Há muitos traços em comum entre eles. Mas um desses traços diz respeito ao nosso trabalho de jornalistas. Trata-se do fato de serem grandes consumidores de fake news. Os produtores de notícias falsas criaram um mundo de mentiras que os alimenta. Um dos meus amigos chamou a atenção para o seguinte. Disse ele: “Imagine o seguinte: um pastor neopentecostal repete uma fake news durante os seus sermões. O que ele disse passou a ser verdade”. Lembram da história da ex-ministra Damares Alves, que foi eleita senadora pelo Distrito Federal? Ela contou uma mentira mirabolante e absurda sobre tráfico de crianças para exploração sexual – matérias nos jornais.

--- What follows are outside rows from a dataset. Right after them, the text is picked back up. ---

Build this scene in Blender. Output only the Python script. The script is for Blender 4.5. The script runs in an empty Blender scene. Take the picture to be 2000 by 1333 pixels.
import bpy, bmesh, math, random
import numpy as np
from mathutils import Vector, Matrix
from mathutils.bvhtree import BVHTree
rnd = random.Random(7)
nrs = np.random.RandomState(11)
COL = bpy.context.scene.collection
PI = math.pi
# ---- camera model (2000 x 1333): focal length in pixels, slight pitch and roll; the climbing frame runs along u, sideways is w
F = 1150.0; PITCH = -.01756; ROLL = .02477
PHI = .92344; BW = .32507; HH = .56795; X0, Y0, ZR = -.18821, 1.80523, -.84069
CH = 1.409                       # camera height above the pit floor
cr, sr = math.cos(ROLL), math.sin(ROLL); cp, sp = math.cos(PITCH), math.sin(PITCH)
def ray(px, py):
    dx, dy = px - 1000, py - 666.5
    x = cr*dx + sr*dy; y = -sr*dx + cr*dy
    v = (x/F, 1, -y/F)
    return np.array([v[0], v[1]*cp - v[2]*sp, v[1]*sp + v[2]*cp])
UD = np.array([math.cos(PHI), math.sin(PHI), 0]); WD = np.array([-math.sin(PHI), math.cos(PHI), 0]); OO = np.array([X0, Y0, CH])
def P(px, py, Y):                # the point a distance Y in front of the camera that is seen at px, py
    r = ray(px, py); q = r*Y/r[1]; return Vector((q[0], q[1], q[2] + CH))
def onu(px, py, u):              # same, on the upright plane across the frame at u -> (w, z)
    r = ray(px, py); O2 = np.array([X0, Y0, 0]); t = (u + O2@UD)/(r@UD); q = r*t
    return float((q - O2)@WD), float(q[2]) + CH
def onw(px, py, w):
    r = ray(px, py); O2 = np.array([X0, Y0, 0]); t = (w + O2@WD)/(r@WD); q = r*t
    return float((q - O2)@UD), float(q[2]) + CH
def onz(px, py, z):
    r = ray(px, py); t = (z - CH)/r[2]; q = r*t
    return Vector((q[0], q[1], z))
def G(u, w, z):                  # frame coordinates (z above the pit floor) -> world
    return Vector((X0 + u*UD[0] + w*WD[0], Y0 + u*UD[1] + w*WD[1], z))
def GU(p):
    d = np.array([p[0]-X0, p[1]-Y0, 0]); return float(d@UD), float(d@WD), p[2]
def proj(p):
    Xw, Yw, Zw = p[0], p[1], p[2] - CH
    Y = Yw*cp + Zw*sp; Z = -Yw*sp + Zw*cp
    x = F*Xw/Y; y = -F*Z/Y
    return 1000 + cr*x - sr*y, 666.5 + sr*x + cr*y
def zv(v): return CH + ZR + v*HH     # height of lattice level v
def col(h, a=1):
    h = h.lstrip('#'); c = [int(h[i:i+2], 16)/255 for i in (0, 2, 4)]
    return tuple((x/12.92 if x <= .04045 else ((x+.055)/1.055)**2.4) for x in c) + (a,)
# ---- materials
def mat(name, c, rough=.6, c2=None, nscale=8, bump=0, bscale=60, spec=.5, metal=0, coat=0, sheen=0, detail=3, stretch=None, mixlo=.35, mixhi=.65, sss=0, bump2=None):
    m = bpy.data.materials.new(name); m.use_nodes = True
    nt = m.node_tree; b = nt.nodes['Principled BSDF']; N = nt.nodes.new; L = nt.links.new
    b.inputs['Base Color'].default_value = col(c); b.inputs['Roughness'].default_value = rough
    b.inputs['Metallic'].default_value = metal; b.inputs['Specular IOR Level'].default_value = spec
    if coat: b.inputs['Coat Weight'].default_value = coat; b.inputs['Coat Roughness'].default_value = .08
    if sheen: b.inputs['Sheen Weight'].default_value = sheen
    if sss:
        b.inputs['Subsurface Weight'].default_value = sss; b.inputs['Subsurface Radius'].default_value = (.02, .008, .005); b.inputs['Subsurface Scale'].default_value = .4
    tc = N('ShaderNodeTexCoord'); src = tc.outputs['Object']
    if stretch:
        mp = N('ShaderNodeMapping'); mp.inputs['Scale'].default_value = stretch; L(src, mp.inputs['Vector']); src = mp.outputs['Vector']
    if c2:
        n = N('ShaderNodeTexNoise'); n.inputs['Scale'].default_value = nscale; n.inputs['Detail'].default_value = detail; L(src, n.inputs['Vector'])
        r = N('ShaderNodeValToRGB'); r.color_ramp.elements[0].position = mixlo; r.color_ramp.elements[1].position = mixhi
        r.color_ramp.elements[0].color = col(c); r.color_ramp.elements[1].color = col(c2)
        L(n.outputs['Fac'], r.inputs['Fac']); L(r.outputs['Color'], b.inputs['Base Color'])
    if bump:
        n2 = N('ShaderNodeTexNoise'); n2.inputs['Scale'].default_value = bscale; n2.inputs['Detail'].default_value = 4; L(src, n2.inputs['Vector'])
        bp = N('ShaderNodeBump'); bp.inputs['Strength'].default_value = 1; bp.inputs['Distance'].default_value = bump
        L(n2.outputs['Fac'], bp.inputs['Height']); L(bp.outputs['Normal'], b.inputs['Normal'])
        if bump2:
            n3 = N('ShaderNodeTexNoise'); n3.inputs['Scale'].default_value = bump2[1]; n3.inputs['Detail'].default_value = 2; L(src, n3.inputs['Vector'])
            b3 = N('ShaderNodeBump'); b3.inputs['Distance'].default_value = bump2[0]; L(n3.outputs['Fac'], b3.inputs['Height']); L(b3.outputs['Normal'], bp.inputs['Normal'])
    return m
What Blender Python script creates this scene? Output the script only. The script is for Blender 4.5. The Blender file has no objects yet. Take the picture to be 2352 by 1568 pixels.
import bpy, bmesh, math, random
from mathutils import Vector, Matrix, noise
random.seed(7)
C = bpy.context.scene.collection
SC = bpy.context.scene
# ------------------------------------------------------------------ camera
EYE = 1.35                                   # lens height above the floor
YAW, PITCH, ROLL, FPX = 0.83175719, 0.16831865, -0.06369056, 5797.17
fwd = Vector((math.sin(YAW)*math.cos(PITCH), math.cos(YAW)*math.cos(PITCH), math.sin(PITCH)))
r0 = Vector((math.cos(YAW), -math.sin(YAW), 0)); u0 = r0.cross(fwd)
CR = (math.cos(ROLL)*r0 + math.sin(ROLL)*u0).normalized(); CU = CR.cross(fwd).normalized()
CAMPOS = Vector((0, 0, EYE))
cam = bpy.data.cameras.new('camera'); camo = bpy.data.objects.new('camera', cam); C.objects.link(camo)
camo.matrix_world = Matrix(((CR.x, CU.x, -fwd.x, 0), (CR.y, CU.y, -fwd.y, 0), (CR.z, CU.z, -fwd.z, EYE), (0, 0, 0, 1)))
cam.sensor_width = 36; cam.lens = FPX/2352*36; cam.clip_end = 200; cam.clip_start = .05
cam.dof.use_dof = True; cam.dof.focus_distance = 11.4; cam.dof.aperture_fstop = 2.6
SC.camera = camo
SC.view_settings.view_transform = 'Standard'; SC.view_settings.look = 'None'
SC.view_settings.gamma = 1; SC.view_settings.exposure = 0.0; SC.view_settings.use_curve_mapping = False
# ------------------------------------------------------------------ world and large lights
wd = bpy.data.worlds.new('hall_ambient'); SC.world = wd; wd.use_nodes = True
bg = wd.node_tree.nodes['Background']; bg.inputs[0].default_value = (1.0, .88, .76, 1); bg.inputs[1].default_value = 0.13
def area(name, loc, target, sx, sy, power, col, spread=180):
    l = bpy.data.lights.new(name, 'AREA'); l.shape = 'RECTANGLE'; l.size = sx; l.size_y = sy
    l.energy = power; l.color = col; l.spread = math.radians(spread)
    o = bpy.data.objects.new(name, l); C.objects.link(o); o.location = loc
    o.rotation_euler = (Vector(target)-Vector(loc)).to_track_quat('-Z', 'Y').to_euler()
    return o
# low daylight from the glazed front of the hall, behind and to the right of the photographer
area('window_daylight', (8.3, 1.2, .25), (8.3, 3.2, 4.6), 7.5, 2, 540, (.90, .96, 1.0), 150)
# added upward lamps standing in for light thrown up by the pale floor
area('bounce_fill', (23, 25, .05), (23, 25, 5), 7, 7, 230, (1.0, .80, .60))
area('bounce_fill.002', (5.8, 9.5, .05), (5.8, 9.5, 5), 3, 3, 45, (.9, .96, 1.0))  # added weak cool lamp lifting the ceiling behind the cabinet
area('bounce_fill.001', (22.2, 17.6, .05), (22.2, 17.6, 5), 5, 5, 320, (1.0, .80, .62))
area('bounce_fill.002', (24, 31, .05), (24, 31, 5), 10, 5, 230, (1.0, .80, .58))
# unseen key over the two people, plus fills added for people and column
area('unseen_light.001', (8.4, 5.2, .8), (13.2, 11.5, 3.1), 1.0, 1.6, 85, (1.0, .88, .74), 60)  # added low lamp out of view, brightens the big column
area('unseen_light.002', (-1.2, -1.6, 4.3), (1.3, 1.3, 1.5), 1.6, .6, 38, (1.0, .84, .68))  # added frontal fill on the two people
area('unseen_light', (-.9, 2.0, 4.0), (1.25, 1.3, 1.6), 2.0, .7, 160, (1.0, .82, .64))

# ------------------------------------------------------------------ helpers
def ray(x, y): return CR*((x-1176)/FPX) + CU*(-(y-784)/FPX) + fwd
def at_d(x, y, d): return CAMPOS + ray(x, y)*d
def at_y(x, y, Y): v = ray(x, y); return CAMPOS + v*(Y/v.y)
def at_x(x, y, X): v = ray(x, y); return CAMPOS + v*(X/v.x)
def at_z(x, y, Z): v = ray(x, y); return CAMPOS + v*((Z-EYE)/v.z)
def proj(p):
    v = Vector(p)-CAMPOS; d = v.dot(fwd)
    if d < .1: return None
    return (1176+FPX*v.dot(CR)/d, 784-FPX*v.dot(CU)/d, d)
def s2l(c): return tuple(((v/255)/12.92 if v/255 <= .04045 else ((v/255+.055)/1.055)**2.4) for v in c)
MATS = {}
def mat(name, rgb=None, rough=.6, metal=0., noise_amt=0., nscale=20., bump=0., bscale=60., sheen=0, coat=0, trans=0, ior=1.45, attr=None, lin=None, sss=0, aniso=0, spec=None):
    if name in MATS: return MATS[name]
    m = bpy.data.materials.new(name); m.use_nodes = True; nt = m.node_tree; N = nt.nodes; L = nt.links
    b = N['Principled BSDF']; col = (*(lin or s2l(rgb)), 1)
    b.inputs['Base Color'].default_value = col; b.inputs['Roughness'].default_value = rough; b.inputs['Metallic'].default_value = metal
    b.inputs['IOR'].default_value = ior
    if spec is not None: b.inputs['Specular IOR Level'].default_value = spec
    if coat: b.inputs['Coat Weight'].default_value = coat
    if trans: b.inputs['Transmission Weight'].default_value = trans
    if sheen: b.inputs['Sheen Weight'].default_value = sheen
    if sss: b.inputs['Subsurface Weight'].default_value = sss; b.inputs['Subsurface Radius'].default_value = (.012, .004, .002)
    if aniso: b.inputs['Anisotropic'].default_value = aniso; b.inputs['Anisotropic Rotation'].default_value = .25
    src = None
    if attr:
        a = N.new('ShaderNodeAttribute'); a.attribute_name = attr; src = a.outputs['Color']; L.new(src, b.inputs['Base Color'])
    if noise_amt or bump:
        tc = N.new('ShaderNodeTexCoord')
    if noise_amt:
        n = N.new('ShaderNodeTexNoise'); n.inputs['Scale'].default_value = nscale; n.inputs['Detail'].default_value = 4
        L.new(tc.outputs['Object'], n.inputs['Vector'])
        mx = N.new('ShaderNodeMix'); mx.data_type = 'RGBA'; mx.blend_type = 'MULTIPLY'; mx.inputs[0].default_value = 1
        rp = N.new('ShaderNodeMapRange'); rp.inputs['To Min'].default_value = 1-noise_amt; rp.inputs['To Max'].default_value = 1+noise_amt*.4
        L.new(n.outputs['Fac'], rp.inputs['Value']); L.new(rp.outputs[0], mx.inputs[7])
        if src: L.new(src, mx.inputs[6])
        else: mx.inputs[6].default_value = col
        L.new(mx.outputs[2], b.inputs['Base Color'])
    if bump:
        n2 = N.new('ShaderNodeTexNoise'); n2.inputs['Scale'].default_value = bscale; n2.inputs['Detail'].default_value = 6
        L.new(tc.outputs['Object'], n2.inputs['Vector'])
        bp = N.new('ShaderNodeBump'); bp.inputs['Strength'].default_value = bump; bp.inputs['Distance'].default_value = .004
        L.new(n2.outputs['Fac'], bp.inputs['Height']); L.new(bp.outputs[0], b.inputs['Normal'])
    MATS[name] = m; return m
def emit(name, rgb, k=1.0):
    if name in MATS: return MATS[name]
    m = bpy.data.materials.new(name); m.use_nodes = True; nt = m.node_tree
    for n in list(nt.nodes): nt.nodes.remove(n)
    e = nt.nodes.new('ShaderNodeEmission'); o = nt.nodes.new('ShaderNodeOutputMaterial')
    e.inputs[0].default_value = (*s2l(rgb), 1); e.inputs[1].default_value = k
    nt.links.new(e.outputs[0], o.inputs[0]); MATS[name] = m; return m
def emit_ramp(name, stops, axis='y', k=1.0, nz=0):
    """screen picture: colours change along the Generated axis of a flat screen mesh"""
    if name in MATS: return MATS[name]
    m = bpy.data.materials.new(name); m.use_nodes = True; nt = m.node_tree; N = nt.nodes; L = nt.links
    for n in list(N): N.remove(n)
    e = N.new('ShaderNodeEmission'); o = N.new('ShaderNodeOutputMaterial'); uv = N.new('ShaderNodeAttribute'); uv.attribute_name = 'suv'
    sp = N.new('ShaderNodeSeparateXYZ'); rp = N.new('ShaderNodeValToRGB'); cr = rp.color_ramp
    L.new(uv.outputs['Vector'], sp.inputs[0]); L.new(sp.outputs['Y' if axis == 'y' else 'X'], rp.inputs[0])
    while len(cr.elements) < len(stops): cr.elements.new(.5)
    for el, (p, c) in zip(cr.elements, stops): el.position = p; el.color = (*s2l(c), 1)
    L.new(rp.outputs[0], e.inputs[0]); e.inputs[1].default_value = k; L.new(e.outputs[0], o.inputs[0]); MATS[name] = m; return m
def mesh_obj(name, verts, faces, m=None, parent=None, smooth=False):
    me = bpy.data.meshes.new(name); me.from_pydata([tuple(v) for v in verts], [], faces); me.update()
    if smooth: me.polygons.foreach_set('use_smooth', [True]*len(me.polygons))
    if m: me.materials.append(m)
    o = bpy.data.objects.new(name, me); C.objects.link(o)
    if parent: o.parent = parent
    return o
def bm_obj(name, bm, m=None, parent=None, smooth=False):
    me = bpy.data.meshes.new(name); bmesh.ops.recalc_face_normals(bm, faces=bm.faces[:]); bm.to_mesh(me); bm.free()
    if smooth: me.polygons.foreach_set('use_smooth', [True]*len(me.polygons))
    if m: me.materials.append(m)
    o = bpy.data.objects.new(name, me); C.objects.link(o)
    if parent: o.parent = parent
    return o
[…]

Foi o mundo construído pelas fake news que levou uma boa parte dessa multidão a pedir a volta dos militares ao poder. E um dos esteios dessas notícias falsas são os chamados “lavadores de notícias”, que são emissoras de rádio, principalmente do interior, que as colocam no ar sem verificar se são verdades. E os pastores neopentecostais que as repetem em seus cultos. Durante a Guerra Fria, bilhões de dólares foram gastos pelos americanos e soviéticos em propaganda para convencer as populações sobre as belezas do capitalismo e do comunismo. Hoje, duas ou três pessoas reunidas em uma sala têm o poder de produzir mentiras e as espalhar pelo mundo simplesmente apertando um botão. Não tem como a imprensa tradicional combater isso. Mas alguma coisa precisa ser feita. Lembro que durante a ditadura militar surgiu no Brasil a imprensa alternativa, iniciativa de jornalistas que haviam perdido os seus empregos. Eles passaram a produzir jornais, revistas e outras publicações contando as histórias que a imprensa tradicional não podia contar, porque estava com censores do governo dentro das redações. Não era só pelas matérias inéditas que os alternativos chamavam a atenção dos leitores. Era também pelo fato de terem inventado uma maneira nova de contar uma história. A verdade pode estar coberta por centenas de toneladas de lixo. Mas sempre dá um jeito de atrair a nossa atenção. Lembram do caso do preso que pediu para o policial dizer os direitos dele? Justamente em uma época que a polícia era símbolo do pior que já existiu nesse país, como os esquadrões de justiceiros? Pois é. O preso viu a história dos direitos em um filme enlatado americano, tipo Havaí 5.0. Achou que aquilo era a rotina nas polícias. Não tinha ideia de que vivia em uma ditadura militar.